_TASK TO COMPLETE_: Copy out the listing that follows, exactly, without its pictures.

_DATA SEGMENT_:

......

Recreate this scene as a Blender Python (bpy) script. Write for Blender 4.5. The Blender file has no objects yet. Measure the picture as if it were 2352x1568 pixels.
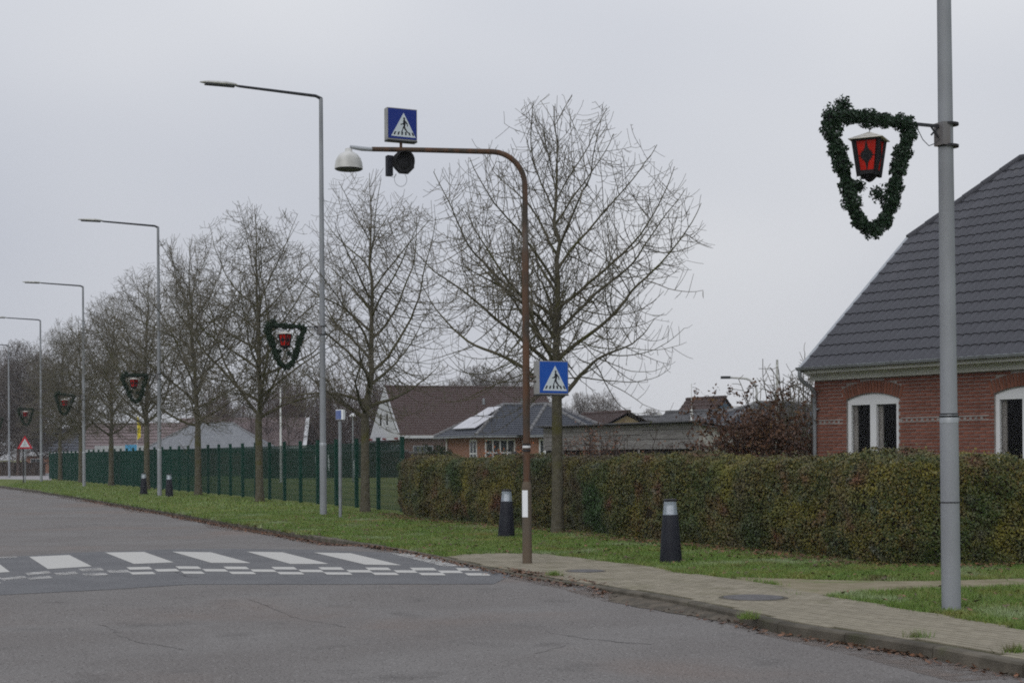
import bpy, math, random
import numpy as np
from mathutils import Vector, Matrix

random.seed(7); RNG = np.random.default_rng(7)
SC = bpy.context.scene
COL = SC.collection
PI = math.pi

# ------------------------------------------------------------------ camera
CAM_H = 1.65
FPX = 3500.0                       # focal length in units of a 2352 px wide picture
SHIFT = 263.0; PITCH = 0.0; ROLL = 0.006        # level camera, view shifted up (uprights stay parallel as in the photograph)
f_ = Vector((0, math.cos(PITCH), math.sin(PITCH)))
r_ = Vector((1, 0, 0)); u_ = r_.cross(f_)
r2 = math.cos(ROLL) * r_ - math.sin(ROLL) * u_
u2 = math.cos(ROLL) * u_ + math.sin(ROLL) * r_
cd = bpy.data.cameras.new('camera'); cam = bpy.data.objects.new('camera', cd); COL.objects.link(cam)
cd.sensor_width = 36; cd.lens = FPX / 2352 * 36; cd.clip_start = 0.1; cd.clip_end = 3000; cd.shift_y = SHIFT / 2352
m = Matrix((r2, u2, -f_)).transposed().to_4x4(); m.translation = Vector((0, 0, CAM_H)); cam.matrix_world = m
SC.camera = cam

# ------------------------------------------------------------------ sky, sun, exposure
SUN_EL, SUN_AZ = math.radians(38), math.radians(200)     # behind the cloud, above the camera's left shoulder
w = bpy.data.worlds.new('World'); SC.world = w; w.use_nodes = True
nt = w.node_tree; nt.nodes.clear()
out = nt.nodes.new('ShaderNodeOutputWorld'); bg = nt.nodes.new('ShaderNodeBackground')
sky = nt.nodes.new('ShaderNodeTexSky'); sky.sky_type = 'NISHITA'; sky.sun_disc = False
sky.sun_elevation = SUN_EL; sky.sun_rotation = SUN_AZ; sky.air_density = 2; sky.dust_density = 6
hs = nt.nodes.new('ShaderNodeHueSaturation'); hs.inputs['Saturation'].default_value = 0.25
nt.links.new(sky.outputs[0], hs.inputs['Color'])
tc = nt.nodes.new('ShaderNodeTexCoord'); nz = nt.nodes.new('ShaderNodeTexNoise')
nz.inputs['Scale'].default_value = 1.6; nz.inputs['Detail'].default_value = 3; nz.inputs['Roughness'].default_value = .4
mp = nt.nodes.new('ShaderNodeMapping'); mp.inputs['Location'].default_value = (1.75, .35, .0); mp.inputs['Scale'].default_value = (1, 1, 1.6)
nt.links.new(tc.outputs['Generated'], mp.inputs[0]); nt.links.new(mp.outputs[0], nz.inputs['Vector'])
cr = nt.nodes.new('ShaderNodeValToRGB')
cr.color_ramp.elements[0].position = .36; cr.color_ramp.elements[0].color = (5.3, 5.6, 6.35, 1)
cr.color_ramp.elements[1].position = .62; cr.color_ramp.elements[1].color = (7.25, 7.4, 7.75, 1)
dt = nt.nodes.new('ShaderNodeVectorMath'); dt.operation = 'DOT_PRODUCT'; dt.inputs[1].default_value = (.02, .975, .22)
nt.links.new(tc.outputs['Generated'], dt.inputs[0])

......

_ANSWER IN FULL_:
Recreate this scene as a Blender Python (bpy) script. Write for Blender 4.5. The Blender file has no objects yet. Measure the picture as if it were 2352x1568 pixels.
import bpy, math, random
import numpy as np
from mathutils import Vector, Matrix

random.seed(7); RNG = np.random.default_rng(7)
SC = bpy.context.scene
COL = SC.collection
PI = math.pi

# ------------------------------------------------------------------ camera
CAM_H = 1.65
FPX = 3500.0                       # focal length in units of a 2352 px wide picture
SHIFT = 263.0; PITCH = 0.0; ROLL = 0.006        # level camera, view shifted up (uprights stay parallel as in the photograph)
f_ = Vector((0, math.cos(PITCH), math.sin(PITCH)))
r_ = Vector((1, 0, 0)); u_ = r_.cross(f_)
r2 = math.cos(ROLL) * r_ - math.sin(ROLL) * u_
u2 = math.cos(ROLL) * u_ + math.sin(ROLL) * r_
cd = bpy.data.cameras.new('camera'); cam = bpy.data.objects.new('camera', cd); COL.objects.link(cam)
cd.sensor_width = 36; cd.lens = FPX / 2352 * 36; cd.clip_start = 0.1; cd.clip_end = 3000; cd.shift_y = SHIFT / 2352
m = Matrix((r2, u2, -f_)).transposed().to_4x4(); m.translation = Vector((0, 0, CAM_H)); cam.matrix_world = m
SC.camera = cam

# ------------------------------------------------------------------ sky, sun, exposure
SUN_EL, SUN_AZ = math.radians(38), math.radians(200)     # behind the cloud, above the camera's left shoulder
w = bpy.data.worlds.new('World'); SC.world = w; w.use_nodes = True
nt = w.node_tree; nt.nodes.clear()
out = nt.nodes.new('ShaderNodeOutputWorld'); bg = nt.nodes.new('ShaderNodeBackground')
sky = nt.nodes.new('ShaderNodeTexSky'); sky.sky_type = 'NISHITA'; sky.sun_disc = False
sky.sun_elevation = SUN_EL; sky.sun_rotation = SUN_AZ; sky.air_density = 2; sky.dust_density = 6
hs = nt.nodes.new('ShaderNodeHueSaturation'); hs.inputs['Saturation'].default_value = 0.25
nt.links.new(sky.outputs[0], hs.inputs['Color'])
tc = nt.nodes.new('ShaderNodeTexCoord'); nz = nt.nodes.new('ShaderNodeTexNoise')
nz.inputs['Scale'].default_value = 1.6; nz.inputs['Detail'].default_value = 3; nz.inputs['Roughness'].default_value = .4
mp = nt.nodes.new('ShaderNodeMapping'); mp.inputs['Location'].default_value = (1.75, .35, .0); mp.inputs['Scale'].default_value = (1, 1, 1.6)
nt.links.new(tc.outputs['Generated'], mp.inputs[0]); nt.links.new(mp.outputs[0], nz.inputs['Vector'])
cr = nt.nodes.new('ShaderNodeValToRGB')
cr.color_ramp.elements[0].position = .36; cr.color_ramp.elements[0].color = (5.3, 5.6, 6.35, 1)
cr.color_ramp.elements[1].position = .62; cr.color_ramp.elements[1].color = (7.25, 7.4, 7.75, 1)
dt = nt.nodes.new('ShaderNodeVectorMath'); dt.operation = 'DOT_PRODUCT'; dt.inputs[1].default_value = (.02, .975, .22)
nt.links.new(tc.outputs['Generated'], dt.inputs[0])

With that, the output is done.